イギリスで行われた国民投票の結果により、イギリスのEU(ヨーロッパ連合)からの離脱が確実な情勢になっている。
(引用元) 実際決まれば、今後EUから離脱後の関税設定など細かい作業が始まることになり、イギリスが実際にEUから切り離された状態になるまでには2年ほどかかるということのようらしい。
ただ、経済の影響は既に始まっており、ポンドやユーロのレートの急変動を見て青くなり始めたビジネス関係者も少なくないだろう。
で、今回の投票結果を受けて、次に懸念されるのがイギリスという国が分解してしまうというシナリオである。
イギリスという国は我々が中学時代に学んできたように日本語での正式名称は「グレートブリテン及び北部アイルランド連合王国」となっており、連合王国なのである。
すなわち、イングランド、スコットランド、北アイルランド、ウェールズという四カ国で成り立っていて、移動の自由などはあるが、それぞれが主権を持った自治政府による統治がなされている。
それ故に、各国の内部には以前からイギリスからの独立に向けた意向もくすぶっており、一昨年にスコットランドで行われた独立の是非を巡る投票は記憶に新しいところである。

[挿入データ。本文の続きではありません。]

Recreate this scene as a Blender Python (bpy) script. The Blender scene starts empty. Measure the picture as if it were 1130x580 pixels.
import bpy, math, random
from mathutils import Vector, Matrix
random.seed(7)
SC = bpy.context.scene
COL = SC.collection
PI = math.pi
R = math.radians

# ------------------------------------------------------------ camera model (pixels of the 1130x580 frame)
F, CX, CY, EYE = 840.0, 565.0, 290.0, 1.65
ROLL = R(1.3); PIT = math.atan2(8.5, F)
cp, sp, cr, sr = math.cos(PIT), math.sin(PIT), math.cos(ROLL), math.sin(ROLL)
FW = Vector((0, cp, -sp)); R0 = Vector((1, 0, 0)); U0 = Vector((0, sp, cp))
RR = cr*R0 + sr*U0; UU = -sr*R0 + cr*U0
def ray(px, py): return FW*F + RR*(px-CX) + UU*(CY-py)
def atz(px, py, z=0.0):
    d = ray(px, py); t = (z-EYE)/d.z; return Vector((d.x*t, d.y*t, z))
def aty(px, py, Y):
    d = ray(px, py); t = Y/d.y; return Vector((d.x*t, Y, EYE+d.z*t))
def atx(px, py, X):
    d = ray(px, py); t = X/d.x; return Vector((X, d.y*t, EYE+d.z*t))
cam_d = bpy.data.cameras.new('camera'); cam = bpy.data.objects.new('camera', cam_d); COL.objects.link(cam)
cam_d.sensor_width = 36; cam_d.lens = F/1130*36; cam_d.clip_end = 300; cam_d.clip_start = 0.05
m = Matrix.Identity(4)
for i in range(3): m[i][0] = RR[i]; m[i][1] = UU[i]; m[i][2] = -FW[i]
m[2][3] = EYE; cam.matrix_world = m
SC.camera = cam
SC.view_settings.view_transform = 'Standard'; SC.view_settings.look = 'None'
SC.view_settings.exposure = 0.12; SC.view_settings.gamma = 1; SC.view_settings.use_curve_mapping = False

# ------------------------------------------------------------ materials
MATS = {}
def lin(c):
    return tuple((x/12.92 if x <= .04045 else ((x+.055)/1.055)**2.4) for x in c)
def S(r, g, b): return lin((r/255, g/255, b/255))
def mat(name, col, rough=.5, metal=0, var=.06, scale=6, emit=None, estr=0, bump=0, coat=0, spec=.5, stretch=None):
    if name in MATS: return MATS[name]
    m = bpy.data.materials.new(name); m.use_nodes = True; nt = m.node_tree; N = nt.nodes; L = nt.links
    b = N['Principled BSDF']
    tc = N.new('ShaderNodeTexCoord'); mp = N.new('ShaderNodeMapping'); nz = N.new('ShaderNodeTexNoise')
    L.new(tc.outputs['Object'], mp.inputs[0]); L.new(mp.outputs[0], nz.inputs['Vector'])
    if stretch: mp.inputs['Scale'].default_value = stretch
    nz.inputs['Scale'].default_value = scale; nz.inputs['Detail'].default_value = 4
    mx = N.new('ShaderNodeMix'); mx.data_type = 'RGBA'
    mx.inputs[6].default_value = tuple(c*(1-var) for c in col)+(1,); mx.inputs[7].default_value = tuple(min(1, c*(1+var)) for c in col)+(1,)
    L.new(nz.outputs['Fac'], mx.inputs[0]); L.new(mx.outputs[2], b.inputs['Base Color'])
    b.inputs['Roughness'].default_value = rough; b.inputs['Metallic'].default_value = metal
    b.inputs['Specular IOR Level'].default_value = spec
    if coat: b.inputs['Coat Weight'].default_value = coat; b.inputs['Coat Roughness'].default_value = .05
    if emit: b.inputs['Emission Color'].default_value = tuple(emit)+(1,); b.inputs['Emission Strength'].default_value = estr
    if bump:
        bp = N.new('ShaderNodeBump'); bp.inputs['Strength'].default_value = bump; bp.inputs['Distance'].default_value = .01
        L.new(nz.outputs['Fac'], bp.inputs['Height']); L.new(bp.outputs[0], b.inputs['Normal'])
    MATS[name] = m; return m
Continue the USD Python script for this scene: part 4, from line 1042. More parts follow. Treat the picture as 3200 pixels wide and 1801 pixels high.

かの投票では独立は否定されたが、独立を求める声は決して小さくなく、恐らく今でも燻っているだろう。
そして、今回のEUから離脱の投票結果である。
確かに、イギリス全土で見ると、離脱への投票が過半数を占めているのだが、4カ国の国別投票状況で見ると、イングランドとウェールズでは離脱優性であるものの、北アイルランドとスコットランドでは残留派が多数となっている。
(引用元)実は一昨年のスコットランドでの住民投票で、スコットランドが残留を選択したのはEUに残留したいという声が多かったからだと言われており、今回の投票結果でも、その意向が如実に表れた結果となっている。
そしてつい今しがた、スコットランドの首相が今回の選挙結果を受けて独立問題を再燃させることを示唆したというニュースが流れており、恐らく再び住民投票が行われる方向になるだろう。
そして今度こそはスコットランドがイギリス連合王国からの離脱が示される可能性が高いと予想される。
また同様に北アイルランドも、南部のアイルランドとの南北統一の動きが始まるとみられ、イギリス連合王国からは脱落する可能性が出てきたとされる。
こうなると、4カ国の連合国だったイギリスは、イングランドとウェールズだけの2カ国連合の小国に転落する可能性があり、しかもEUの庇護もない独立独歩の道を歩かなければならなくなるのである。
つまり今後、EU離脱以上にインパクトの強い衝撃を受ける可能性があり、恐らくイギリスは過去の栄光を保てない程に没落する可能性が高いのである。
まあ、投票はもう終わってしまったわけで、国民が自ら選んだ結果であり、今後どうなろうとも覆水盆に返らずで、孤高の道なのか茨の道なのかは分からないが、彼らは今後待ち受けている運命を受け入れざるを得ない状況となっている。